Uma forma de fazer isso seria comprar títulos com vencimentos de três em três meses até completar 1,5 ano de bancos diferentes, colocando R$ 200 mil em cada instituição, com o total sempre em R$ 1,2 milhão. Caso algum banco sofresse intervenção, abatendo o total garantido a R$ 800 mil, o cliente poderia simplesmente não renovar o próximo vencimento e em três meses estaria 100% coberto.

“Muitos bancos vinham usando o FGC como peça de propaganda, se aproveitando disso, mas foi uma coisa boa para a economia como um todo, incentivou as instituições de menor porte, deixou o investidor mais seguro em relação ao que estava adquirindo”, afirma Carolina Simões, especialista em crédito da TAG. “O problema é a segurança demasiada.”

Na gestora já há uma seleção dos melhores riscos, não se apegando à cobertura do FGC. Com a Selic em queda desde o fim de 2016, a casa vinha buscando alternativas para atingir outros níveis de retorno e que podem ter risco de crédito baixo mesmo sem a garantia, afirma Bismarchi. Conforme cita, papéis como certificados de recebíveis imobiliários e do agronegócio (CRI e CRA) ou debêntures estão no radar. Nomes como Fibria, Raízen e Ultrapar, por exemplo, vieram a mercado com classificação “AAA” pelas agências de rating.
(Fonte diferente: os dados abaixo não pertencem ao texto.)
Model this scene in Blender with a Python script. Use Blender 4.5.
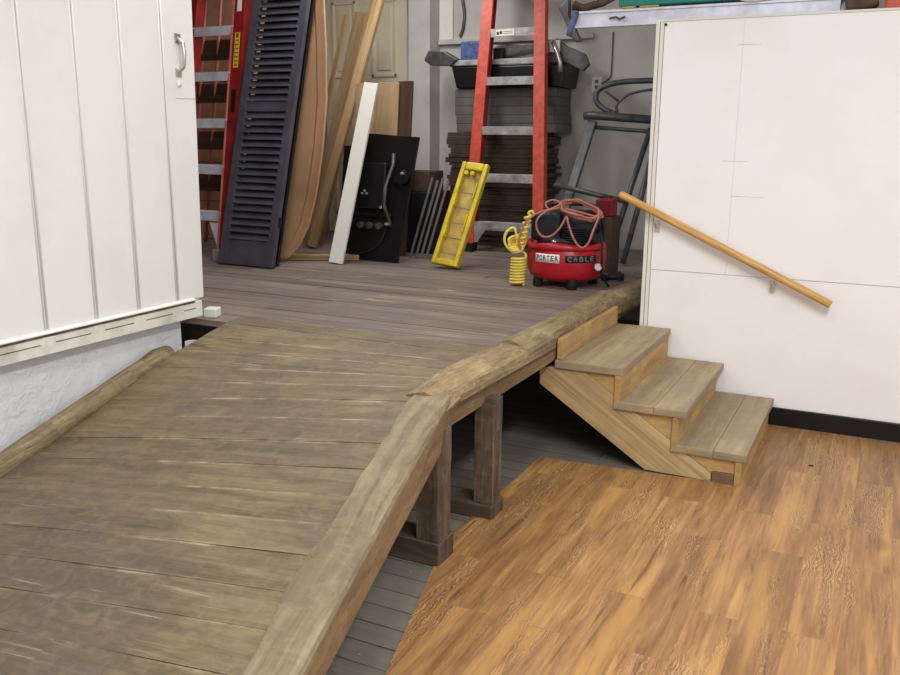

O novo FGC impacta principalmente as carteiras administradas porque o gestor tinha a facilidade de aplicar o dinheiro em bancos médios com taxas superiores a instituições de primeira linha e com o risco similar por causa da cobertura, diz Dennis Kac, sócio da butique de investimentos Brainvest. “Era uma facilidade para fazer a alocação na parte pós-fixada”, diz. “Com o limite de R$ 1 milhão para novos investimentos, se obriga a ter uma gama maior de fundos de crédito privado, buscar alternativas para dar eficiência ao CDI.”

O gestor diz ter, porém, poucos clientes nessa situação porque a maioria consolida suas aplicações por meio de fundos exclusivos, veículos não cobertos pela garantia do FGC por serem destinados ao investidor classificado como profissional.

Com pouco mais de um mês do novo FGC, ainda não é possível ver impactos em taxas ou prazos de títulos bancários expostos na plataforma de busca de investimentos Yubb, segundo o fundador Bernardo Pascowitch. Pelas dúvidas recebidas, ele percebeu que houve uma certa confusão sobre a janela móvel de quatro anos, com aplicador achando que perderia o seguro referente a R$ 250 mil no conjunto em caso de quebra de alguma instituição, mesmo que tivesse apenas R$ 10 mil aplicados.

“A mudança, de alguma forma, está assustando o pequeno investidor, ele não tem feito novas aplicações e esse não parece ser o comportamento desejado, porque quem está saindo, por exemplo, da poupança não vai direto para um multimercado sem passar por algum título bancário de renda fixa.”

Pascowitch diz que janeiro é um mês tradicionalmente fraco para aplicações, mas ao se fazer uma análise comportamental do público que acessa a plataforma com dados agregados, o Tesouro Direto e a caderneta ganharam preponderância em relação a outras opções de renda fixa.